Clickbait
Il primo – e più importante – fenomeno di cui siamo vittime è quello del clickbait. Diciamoci la verità: oggi si legge pochissimo e le notizie, per essere lette, devono necessariamente sintetizzare in pochissime righe ciò che è la nostra (spicciola) brama di sapere. In pratica, tutto ciò che prima occupava intere pagine dei tabloid, ovvero approfondimenti, riflessioni, analisi (un articolo come questo, insomma) sono generi in via d’estinzione. Per avere successo, un articolo deve passare sui social ed essere condiviso da un buon numero di utenti che fanno parte delle nostre cerchie (o che incrociano il nostro “algoritmo”, ma questa è un’altra storia) e, per arrivare a tanto, quella notizia deve avere un po’ di pepe: uno scandalo, un gossip o, magari, una curiosità “morbosa”. Non è un caso che i fenomeni di TikTok e Instagram siano spesso coloro che semplificano ogni messaggio con claim e tormentoni, i cosiddetti “meme”. Il clickbait richiede inoltre che la cosa più importante sia il titolo e come questo sia scritto: al fine di raggiungere l’agognato “clic” (che si traduce in entrate pubblicitarie), si sceglie dunque di sacrificare la verità (o almeno una parte) per semplificare il più possibile il messaggio, giustificandosi che poi tutto viene spiegato meglio nell’articolo ma fingendo di dimenticare che buona parte delle persone, anche dopo aver letto, ricorderà di fatto quasi esclusivamente il messaggio del titolo.
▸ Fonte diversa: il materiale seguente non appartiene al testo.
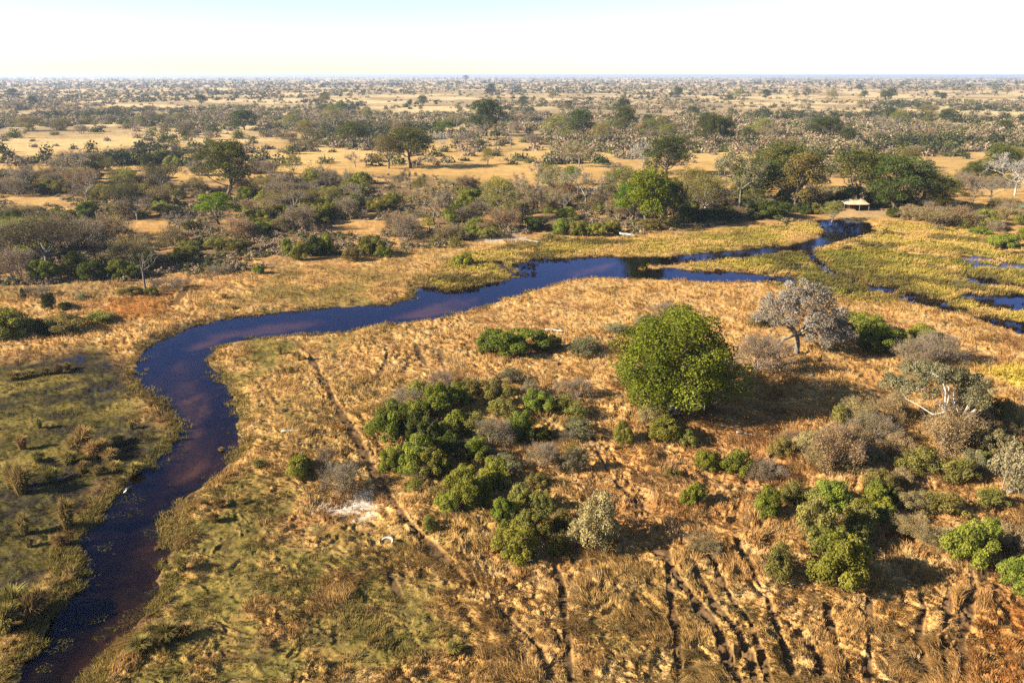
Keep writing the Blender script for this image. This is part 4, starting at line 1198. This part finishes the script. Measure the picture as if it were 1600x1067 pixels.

Ora, il discorso è che in presenza di notizie di quella che era una volta definita la “cronaca rosa” e che riguardano, ad esempio, Barbara D’Urso o Damiano dei Maneskin, il problema del clickbait è assolutamente di minore importanza mentre diventa particolarmente importante nel caso di articoli che trattano argomenti di interesse storico, di politica e di cronaca nera, che richiedono qualcosa che sia il più vicino possibile all’oggettività per essere presentati.
Fact-checking
La deontologia professionale obbliga chiunque si ponga a scrivere un articolo o un testo scientifico di verificare le proprie fonti. Ma cosa vuol dire in pratica? Immaginate di trovarvi in montagna e di cercare qualcosa da bere perché avete sete. Avrete più possibilità: andare al bar e acquistare una bottiglietta d’acqua, scegliere una fontana pubblica oppure andare presso un fiume e prendere l’acqua che sgorga dalla sorgente. In quest’ultimo caso, state scegliendo quella che si chiama una “fonte primaria”, negli altri due casi siete in presenza di “fonti secondarie” che sono di primo livello nel caso di una fontana pubblica (perché collegata direttamente all’impianto idrico locale) e di secondo livello nel caso in cui scegliate il bar (perché quell’acqua ha subìto il passaggio dell’imbottigliamento prima di giungere a voi). Lo stesso discorso vale quando cerchiamo un’informazione in Internet. Non basta trovare la pagina più letta o il primo risultato che ci offre Google ma andare a verificare da dove quell’informazione viene presa e – soprattutto – metterla a confronto con notizie che trattano lo stesso argomento per circostanziare i fatti. Se, per esempio, io trovo un ricettario del ‘600 in cui si parla di molte ricette ma non di pizza, non posso escludere che la pizza esistesse già in quel tempo, perché i ricettari erano scritti da cuochi cortigiani ed erano dei manuali che veicolavano tecniche di cucina e ricettazioni tra le casate nobiliari o borghesi. Ed è abbastanza risaputo che la cucina popolare e quella “aulica” erano contrapposte (e, in realtà, lo sono tuttora) perché il cibo rappresentava uno status symbol per chi deteneva il potere. A insegnarcelo sono per esempio le opere del pittore milanese Giuseppe Arcimboldo (1526-1593) che ha specializzato la sua ritrattistica nella costruzione di volti con elementi agricoli e gastronomici in grado di identificare la classe sociale, oltre che l’identità, di una persona.